Engaging stakeholders in implementation research: Lessons from the Future Health Systems Research Programme experience
Original version
Peters, D. H., Bhuiya, A. & Ghaffar, A. (2017). Engaging stakeholders in implementation research: Lessons from the Future Health Systems Research Programme experience. Health Research Policy and Systems, 15(104). https://doi.org/10.1186/s12961-017-0269-6Abstract
Implementation research and the engagement of stakeholders in such research have become increasingly prominent in finding ways to design, conduct, expand and sustain effective and equitable health policies, programmes and related interventions [1]. How to bring together key sets of health systems stakeholders, including affected communities, health workers, health system managers, health policy-makers and researchers, as well as non-state and non-health sector actors, is a critical challenge. Stakeholder engagement plays important roles across intersecting research, policy and management processes, from selecting and defining the most relevant research questions to address policy and management concerns, to designing and conducting research, learning from and applying evidence, making changes to policy and programmes, and holding each other accountable [2]. The articles in this supplement examine some of the tools and approaches used to facilitate stakeholder engagement in implementation research, and describe learning from the experience of the Future Health Systems (FHS) Research Programme Consortium.

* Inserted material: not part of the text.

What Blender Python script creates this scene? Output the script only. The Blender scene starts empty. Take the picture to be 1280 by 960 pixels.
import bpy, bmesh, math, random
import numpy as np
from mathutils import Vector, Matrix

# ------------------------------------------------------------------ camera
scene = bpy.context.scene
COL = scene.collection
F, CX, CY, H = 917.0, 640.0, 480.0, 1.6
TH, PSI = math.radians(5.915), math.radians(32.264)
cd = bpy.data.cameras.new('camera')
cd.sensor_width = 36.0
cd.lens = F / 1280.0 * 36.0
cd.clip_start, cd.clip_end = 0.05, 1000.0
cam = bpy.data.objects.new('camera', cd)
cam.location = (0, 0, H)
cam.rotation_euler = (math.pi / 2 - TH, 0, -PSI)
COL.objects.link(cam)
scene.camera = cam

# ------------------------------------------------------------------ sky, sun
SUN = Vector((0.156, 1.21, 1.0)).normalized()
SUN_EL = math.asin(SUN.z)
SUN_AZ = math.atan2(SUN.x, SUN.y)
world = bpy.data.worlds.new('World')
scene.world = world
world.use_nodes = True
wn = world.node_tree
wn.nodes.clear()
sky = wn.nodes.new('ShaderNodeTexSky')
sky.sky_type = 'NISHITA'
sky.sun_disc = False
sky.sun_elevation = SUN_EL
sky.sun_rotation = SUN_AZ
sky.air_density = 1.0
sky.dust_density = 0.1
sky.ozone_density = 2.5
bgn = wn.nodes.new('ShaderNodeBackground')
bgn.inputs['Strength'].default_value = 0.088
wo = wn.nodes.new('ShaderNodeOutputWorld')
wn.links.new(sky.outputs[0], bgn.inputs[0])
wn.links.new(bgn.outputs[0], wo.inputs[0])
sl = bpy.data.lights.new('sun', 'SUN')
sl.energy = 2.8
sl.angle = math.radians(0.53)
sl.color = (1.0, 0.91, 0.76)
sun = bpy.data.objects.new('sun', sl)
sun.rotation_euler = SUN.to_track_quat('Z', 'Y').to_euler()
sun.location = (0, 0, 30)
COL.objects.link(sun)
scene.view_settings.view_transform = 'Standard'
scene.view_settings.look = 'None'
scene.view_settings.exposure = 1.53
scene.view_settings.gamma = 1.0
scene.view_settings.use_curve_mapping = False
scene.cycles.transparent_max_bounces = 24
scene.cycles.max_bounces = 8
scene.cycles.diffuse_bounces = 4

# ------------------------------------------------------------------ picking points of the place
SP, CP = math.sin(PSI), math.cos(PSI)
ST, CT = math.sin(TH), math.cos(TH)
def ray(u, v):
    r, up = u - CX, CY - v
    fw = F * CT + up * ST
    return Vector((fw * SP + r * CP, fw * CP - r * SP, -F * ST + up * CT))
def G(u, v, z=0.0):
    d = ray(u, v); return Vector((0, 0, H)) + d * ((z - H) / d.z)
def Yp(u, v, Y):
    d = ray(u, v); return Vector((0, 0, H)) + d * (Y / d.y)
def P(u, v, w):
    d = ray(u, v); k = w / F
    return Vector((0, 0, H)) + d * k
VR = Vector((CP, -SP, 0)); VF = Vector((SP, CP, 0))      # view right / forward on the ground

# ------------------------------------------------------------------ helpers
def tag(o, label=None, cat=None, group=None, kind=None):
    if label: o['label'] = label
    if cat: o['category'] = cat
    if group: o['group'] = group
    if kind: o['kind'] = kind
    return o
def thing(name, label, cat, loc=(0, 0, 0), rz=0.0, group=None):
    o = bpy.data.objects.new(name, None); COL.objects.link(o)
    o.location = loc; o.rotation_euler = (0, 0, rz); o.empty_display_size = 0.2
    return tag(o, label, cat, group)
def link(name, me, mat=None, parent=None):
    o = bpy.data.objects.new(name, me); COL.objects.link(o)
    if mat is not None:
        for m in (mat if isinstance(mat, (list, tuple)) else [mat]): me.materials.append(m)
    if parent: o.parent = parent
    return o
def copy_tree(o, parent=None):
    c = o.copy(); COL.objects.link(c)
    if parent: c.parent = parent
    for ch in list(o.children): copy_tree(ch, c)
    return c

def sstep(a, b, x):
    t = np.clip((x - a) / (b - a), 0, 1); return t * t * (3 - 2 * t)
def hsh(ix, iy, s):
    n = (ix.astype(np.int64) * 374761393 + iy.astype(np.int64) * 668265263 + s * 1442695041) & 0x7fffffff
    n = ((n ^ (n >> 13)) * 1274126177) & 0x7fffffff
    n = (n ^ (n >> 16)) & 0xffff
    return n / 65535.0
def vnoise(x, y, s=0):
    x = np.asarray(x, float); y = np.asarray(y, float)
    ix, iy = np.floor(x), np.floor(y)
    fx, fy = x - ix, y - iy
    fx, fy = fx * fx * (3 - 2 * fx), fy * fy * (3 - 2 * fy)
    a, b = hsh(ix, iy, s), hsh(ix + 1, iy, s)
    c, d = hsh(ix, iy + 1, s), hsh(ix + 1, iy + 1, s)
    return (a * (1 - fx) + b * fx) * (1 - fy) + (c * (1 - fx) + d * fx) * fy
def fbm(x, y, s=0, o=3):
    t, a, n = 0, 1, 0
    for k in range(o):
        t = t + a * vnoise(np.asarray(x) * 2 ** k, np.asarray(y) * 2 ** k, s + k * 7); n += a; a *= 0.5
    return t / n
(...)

Over the past decade, the FHS Consortium, comprised of teams from Afghanistan, Bangladesh, China, India and Uganda, have worked closely with the people and organisations leading the transformation of health systems in each of their own countries. They have pursued approaches that allow key actors to ‘learn by doing’. In doing so, they find how implementation research can be usefully employed by providers, beneficiaries, officials and key local actors to improve the delivery of health services, particularly for poor and marginalised populations [3].